Hello Eric, thanks for help me, I have a doubt if it were a single drop
suspense in the vacuum, in this case the procedure is the same for the
bulk systems, and in the cases the clusters you know, how is the
procedure?
Thanks, for you comments.
Samuel
I’m not sure of what you’re asking. But I’d follow Axel’s advice and get a firm handle on what question you’re trying to answer.
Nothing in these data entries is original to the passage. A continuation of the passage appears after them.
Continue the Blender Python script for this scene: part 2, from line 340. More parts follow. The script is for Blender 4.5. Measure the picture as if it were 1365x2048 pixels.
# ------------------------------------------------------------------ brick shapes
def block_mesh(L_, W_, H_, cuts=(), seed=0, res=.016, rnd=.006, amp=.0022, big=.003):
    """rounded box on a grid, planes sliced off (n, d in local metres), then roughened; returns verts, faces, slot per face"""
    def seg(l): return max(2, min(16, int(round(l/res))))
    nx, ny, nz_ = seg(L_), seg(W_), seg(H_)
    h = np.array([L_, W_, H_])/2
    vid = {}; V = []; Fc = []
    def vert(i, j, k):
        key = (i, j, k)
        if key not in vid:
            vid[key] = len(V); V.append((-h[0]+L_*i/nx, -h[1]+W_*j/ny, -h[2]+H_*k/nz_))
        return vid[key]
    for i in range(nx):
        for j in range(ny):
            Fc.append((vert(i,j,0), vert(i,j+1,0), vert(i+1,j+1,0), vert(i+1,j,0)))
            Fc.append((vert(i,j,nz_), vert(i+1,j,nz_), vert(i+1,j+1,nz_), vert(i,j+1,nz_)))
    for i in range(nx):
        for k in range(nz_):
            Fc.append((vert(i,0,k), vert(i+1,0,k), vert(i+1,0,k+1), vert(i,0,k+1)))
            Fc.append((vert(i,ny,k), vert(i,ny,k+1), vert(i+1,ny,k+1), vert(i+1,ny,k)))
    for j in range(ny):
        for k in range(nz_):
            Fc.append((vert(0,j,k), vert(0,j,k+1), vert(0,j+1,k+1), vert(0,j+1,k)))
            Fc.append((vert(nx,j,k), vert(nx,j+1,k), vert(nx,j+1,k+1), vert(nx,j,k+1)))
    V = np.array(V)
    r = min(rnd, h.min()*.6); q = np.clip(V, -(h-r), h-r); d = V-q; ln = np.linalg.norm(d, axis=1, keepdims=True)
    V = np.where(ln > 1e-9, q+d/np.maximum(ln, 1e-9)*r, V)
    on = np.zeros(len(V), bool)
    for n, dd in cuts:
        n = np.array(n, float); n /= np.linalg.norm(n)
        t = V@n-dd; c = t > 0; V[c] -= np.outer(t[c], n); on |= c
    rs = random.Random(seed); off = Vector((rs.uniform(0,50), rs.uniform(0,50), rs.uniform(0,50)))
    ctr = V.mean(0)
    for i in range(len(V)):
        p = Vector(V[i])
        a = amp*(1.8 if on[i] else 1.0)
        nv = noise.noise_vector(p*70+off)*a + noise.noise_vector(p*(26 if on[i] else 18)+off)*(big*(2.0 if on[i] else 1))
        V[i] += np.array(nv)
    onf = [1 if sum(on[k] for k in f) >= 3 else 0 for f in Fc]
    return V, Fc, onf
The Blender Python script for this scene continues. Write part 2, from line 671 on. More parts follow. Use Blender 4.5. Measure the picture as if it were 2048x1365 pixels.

Its difficult to do science without definite problems and hypotheses, let alone comment on the appropriateness of different measures and whether LAMMPS can compute them.
Always reply to the list to help people in the future.
Hello Eric, thanks for help me, I have a doubt if it were a single drop
suspense in the vacuum, in this case the procedure is the same for the
bulk systems, and in the cases the clusters you know, how is the
procedure?
you are not paying attention. it is not a question of 'how', but a
question of 'what'. a g(r) for a droplet is not a well defined
concept. so you first have to come up with one that is meaningful for
your purpose. unlike in a bulk system, the spatial density
distribution around each atom will be different depending on its
location in the cluster and as a consequence, you will get a
hodgepodge of different histograms mixed together.
so you *can* perform a g(r) calculation, but what you get as a result
has limited meaning and no statistical mechanical foundation. with the
same justification, you could ask, what is the g(r) of an atom
adsorbed on a surface. is will be hugely different parallel to the
surface than perpendicular to it. so what does it tell you, if you mix
those together?
rather than just blindly insisting to compute that g(r), please first
think about what it is that you want to learn from your analysis. then
(and *only* then) you can move forward and look into what property and
what kind of (post)processing will give you that information. you are
trying to put the carriage before the horse. that won't work.
axel.